Asking Cohen on when the bill was passed through the House earlier this month, he said it was one of the most exciting moments he’s experienced.

“Just like when the Affordable Care Act passed in 2010. It was the second greatest celebration I’ve seen on the floor in the 15 years that I’ve been here,” Cohen said.

The bill also includes $235 billion in utility modernization efforts for broadband and high-speed internet, clean drinking water, and bolstering the power grid.

One point of pride Cohen has on the bill is the update to drunk driving laws, requiring drivers with multiple DUIs to have intoximeters in their vehicles and on their devices to prevent future violations, something Biden mentioned in his remarks when talking about making American roads safer.

“This is something I’ve been working on since I was a state senator in Tennessee, so I was proud to be on the South Lawn and have the President mention my bill that was part of the bill.”

Also among the crowd was TN-29 Senator Raumesh Akbari, who represents parts of Memphis and Shelby County.

Akbari knows all too well the importance of infrastructure funding as the I-40 bridge lies in her district.

“It is huge, right!
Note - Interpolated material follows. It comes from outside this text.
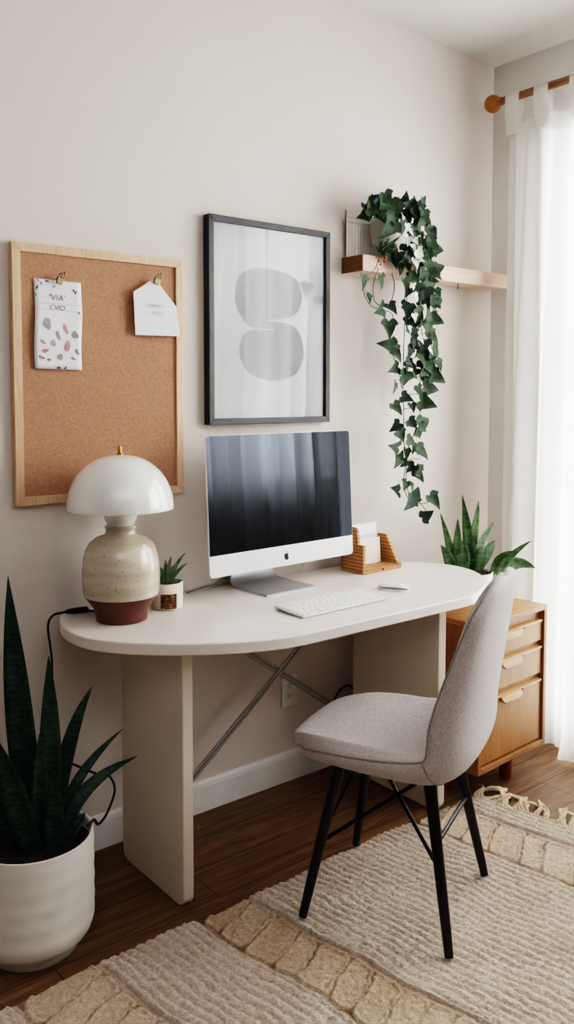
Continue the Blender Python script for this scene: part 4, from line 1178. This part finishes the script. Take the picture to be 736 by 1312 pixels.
ix, iy, iz = 2.396, -0.0735, 1.965
iv = thing('trailing_ivy', 'long trailing ivy in a pale green pot hanging off the shelf', 'potted plant', (ix, iy, iz))
bm = NB(); lathe(bm, [(0.0, 0.0), (0.038, 0.0), (0.041, 0.003), (0.052, 0.135), (0.0545, 0.137), (0.0545, 0.150), (0.0525, 0.152), (0.050, 0.150), (0.048, 0.135), (0.0, 0.132)], 40, cap=False)
finish('pot', bm, MPOTGREEN, iv, angle=50)
bm = NB(); lathe(bm, [(0.0, 0.142), (0.03, 0.141), (0.0482, 0.137)], 30, cap=False); finish('soil', bm, MSOIL, iv)
IVY= [(2.294,-0.133,2.168,0.054,40),(2.319,-0.166,2.171,0.049,-60),(2.228,-0.159,2.121,0.049,20),(2.233,-0.132,2.102,0.044,-160),(2.288,-0.167,2.128,0.059,10),(2.275,-0.16,2.103,0.054,200),(2.364,-0.147,2.151,0.049,60),(2.452,-0.133,2.196,0.039,80),(2.51,-0.128,2.194,0.039,95),(2.435,-0.122,2.165,0.044,30),(2.49,-0.126,2.156,0.049,-20),(2.503,-0.17,2.136,0.059,30),(2.516,-0.165,2.113,0.054,-10),(2.472,-0.157,2.124,0.044,-60),(2.33,-0.168,2.064,0.074,-130),(2.414,-0.156,2.081,0.049,-90),(2.49,-0.155,2.091,0.049,-30),(2.582,-0.148,2.087,0.049,40),(2.62,-0.128,2.084,0.039,60),(2.61,-0.144,2.018,0.074,0),(2.588,-0.128,2.039,0.049,-40),(2.545,-0.133,2.059,0.044,-90),(2.447,-0.154,2.0,0.049,-60),(2.407,-0.136,1.968,0.059,-120),(2.373,-0.141,1.954,0.059,-60),(2.422,-0.164,1.956,0.049,-30),(2.522,-0.141,1.937,0.049,-90),(2.575,-0.128,1.975,0.044,-30),(2.631,-0.148,1.946,0.049,20),(2.568,-0.182,1.911,0.049,-40),(2.181,-0.181,1.854,0.049,-100),(2.306,-0.152,1.867,0.049,-70),(2.221,-0.168,1.8,0.044,-110),(2.288,-0.164,1.758,0.059,-160),(2.339,-0.176,1.768,0.044,-60),(2.353,-0.149,1.696,0.059,-90),(2.314,-0.181,1.627,0.059,170),(2.348,-0.19,1.598,0.054,-60),(2.356,-0.175,1.541,0.049,-160),(2.346,-0.186,1.473,0.041,-120),(2.358,-0.187,1.393,0.047,-60),(2.383,-0.159,1.323,0.044,-140),(2.388,-0.182,1.29,0.044,-60),(2.353,-0.182,1.248,0.049,170),(2.378,-0.169,1.188,0.044,-130),(2.4,-0.145,1.076,0.049,160),(2.416,-0.171,1.864,0.044,-80),(2.444,-0.186,1.885,0.044,-30),(2.522,-0.155,1.894,0.049,-60),(2.55,-0.172,1.864,0.049,20),(2.416,-0.185,1.832,0.039,-120),(2.492,-0.17,1.819,0.049,-80),(2.592,-0.142,1.828,0.054,-30),(2.598,-0.172,1.816,0.054,10),(2.557,-0.153,1.794,0.044,-80),(2.419,-0.183,1.762,0.049,-90),(2.489,-0.173,1.747,0.049,-60),(2.61,-0.155,1.739,0.054,-20),(2.515,-0.185,1.706,0.054,-80),(2.569,-0.171,1.668,0.059,-60),(2.447,-0.157,1.715,0.044,-100),(2.451,-0.182,1.647,0.049,-60),(2.509,-0.185,1.634,0.049,-100),(2.571,-0.185,1.615,0.054,-30),(2.494,-0.184,1.582,0.049,-70),(2.554,-0.173,1.553,0.054,-60),(2.606,-0.175,1.564,0.044,-80),(2.604,-0.17,1.512,0.059,-30),(2.546,-0.166,1.521,0.044,-100),(2.407,-0.189,1.549,0.044,-90),(2.434,-0.158,1.51,0.049,-110),(2.587,-0.144,1.469,0.064,-10),(2.537,-0.176,1.411,0.064,-20),(2.527,-0.165,1.335,0.059,20),(2.502,-0.167,1.297,0.054,-40),(2.515,-0.17,1.218,0.059,-50),(2.488,-0.152,1.239,0.044,-120),(2.523,-0.15,1.153,0.054,20),(2.53,-0.144,1.126,0.049,-60),(2.477,-0.179,1.058,0.049,60),(2.433,-0.185,1.026,0.054,-140),(2.583,-0.175,1.023,0.059,-60),(2.577,-0.146,0.962,0.049,30),(2.451,-0.161,2.171,0.044,60),(2.549,-0.12,2.175,0.044,20),(2.554,-0.151,2.125,0.049,-70),(2.481,-0.121,2.12,0.044,10),(2.42,-0.122,2.133,0.049,-150),(2.59,-0.127,2.002,0.049,-60),(2.565,-0.158,1.939,0.054,-90),(2.497,-0.184,1.905,0.044,-120),(2.49,-0.177,1.859,0.049,10),(2.518,-0.181,1.835,0.049,-100),(2.402,-0.155,1.925,0.044,-100),(2.472,-0.159,1.925,0.044,-60),(2.564,-0.17,1.595,0.044,-10),(2.518,-0.142,1.615,0.044,-110),(2.29,-0.169,2.146,0.046,-124),(2.242,-0.163,2.121,0.055,108),(2.477,-0.154,2.166,0.048,-80),(2.283,-0.155,2.147,0.042,153),(2.526,-0.129,2.138,0.053,-110),(2.317,-0.164,2.117,0.052,127),(2.538,-0.134,2.187,0.049,61),(2.405,-0.14,2.162,0.047,-147),(2.526,-0.162,2.129,0.048,-71),(2.529,-0.151,2.15,0.054,125),(2.401,-0.146,2.145,0.049,-24),(2.302,-0.133,2.141,0.053,-164),(2.235,-0.166,2.106,0.044,12),(2.377,-0.158,2.144,0.056,-109),(2.345,-0.169,2.147,0.05,-80),(2.374,-0.125,2.123,0.044,21),(2.51,-0.167,2.177,0.04,-97),(2.466,-0.165,2.137,0.043,-60),(2.314,-0.126,2.134,0.039,71),(2.534,-0.143,2.127,0.052,165),(2.263,-0.128,2.138,0.056,99),(2.353,-0.162,2.102,0.05,114),(2.485,-0.146,1.906,0.042,-41),(2.456,-0.189,1.512,0.035,-36),(2.476,-0.148,2.049,0.049,-94),(2.583,-0.165,2.028,0.042,-41),(2.446,-0.162,1.95,0.035,-36),(2.451,-0.156,1.985,0.043,-11),(2.613,-0.141,1.944,0.037,-146),(2.59,-0.178,1.843,0.043,-84),(2.535,-0.13,1.943,0.035,-99),(2.604,-0.142,1.559,0.043,-53),(2.502,-0.136,2.061,0.039,-61),(2.417,-0.189,1.565,0.035,-38),(2.52,-0.17,1.533,0.052,-149),(2.576,-0.158,1.698,0.048,-14),(2.406,-0.19,1.78,0.038,-2),(2.499,-0.149,1.534,0.046,-138),(2.556,-0.151,1.611,0.049,-134),(2.443,-0.188,1.672,0.051,-81),(2.408,-0.188,1.514,0.052,-5),(2.564,-0.169,2.056,0.037,-85),(2.571,-0.143,1.509,0.036,-38),(2.535,-0.185,1.744,0.051,-14),(2.448,-0.153,1.945,0.051,21),(2.6,-0.125,2.024,0.049,-62),(2.539,-0.15,1.563,0.05,-49),(2.592,-0.147,1.893,0.048,-5),(2.515,-0.164,1.802,0.035,-10),(2.578,-0.167,1.796,0.045,-57),(2.518,-0.138,2.0,0.048,-76),(2.564,-0.177,1.587,0.036,-70),(2.469,-0.182,1.756,0.049,-82),(2.586,-0.178,1.797,0.036,-39),(2.569,-0.128,2.021,0.05,-117),(2.583,-0.151,1.577,0.036,-73),(2.468,-0.152,1.56,0.04,-45),(2.445,-0.169,1.607,0.05,-110),(2.471,-0.151,1.972,0.043,-99),(2.563,-0.157,1.548,0.035,-22),(2.525,-0.158,1.897,0.043,-81),(2.468,-0.167,2.027,0.05,-120),(2.569,-0.149,1.875,0.052,-117),(2.482,-0.157,1.72,0.051,-118),(2.563,-0.189,1.806,0.04,-16),(2.516,-0.151,1.72,0.037,-128),(2.51,-0.141,1.627,0.046,-57),(2.56,-0.161,1.998,0.038,-56),(2.422,-0.177,1.098,0.038,-121),(2.411,-0.187,1.431,0.043,-23),(2.467,-0.165,1.395,0.034,-83),(2.527,-0.142,1.461,0.042,-69),(2.5,-0.155,1.133,0.044,-43),(2.446,-0.176,1.265,0.044,-24),(2.515,-0.16,1.15,0.03,-123),(2.484,-0.147,1.157,0.042,-141),(2.509,-0.159,1.342,0.035,-166),(2.428,-0.163,1.179,0.032,-142),(2.472,-0.158,1.334,0.044,-39),(2.49,-0.162,1.302,0.033,-109),(2.408,-0.147,1.3,0.031,-154),(2.458,-0.141,1.214,0.044,-99),(2.391,-0.179,1.214,0.03,66),(2.452,-0.177,1.089,0.033,-104)]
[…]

Memphis is known for being an infrastructure and transportation hub,” said Akbari. “We have rail, we have water, we have road, we have air. To have this type of funding come in to modernize our area, I’m super excited.”

As she returns to Memphis, she’s optimistic that what her district and the rest of the Mid-South will receive won’t be far behind.

“They’re pretty eager to get things started right away, and I’m super excited,” Akbari said. “Congressman Cohen with his leadership, and of course, Jim Strickland were at the bill signing, so I know we have some good stakeholders that will keep their feet to the fire and make sure that things happen pretty quickly for Memphis.”

Senator Bill Hagerty issued a statement Monday against both Biden’s infrastructure plan and the proposed Build Back Better bill.

Cohen, a senior member on the House Transportation and Infrastructure Committee, told us he’s already spoken with Memphis Mayor Jim Strickland, another attendee of the bill’s signing, on projects that need funding in Memphis and how to present them to both the state and federal departments of transportation.

“We’ve got lead pipes in Memphis. They’ll be eliminated. We need broadband in the inner city,” Cohen listed.

“When you see those projects starting in your hometowns, I want you to feel what I feel, pride, pride in what we can do together as the United States of America,” Biden said toward the end of his remarks.

It will certainly be interesting to see where the money ends up in the Mid-South, but for now, leaders like Strickland, Akbari, and Cohen are happy to have the bill signed into law.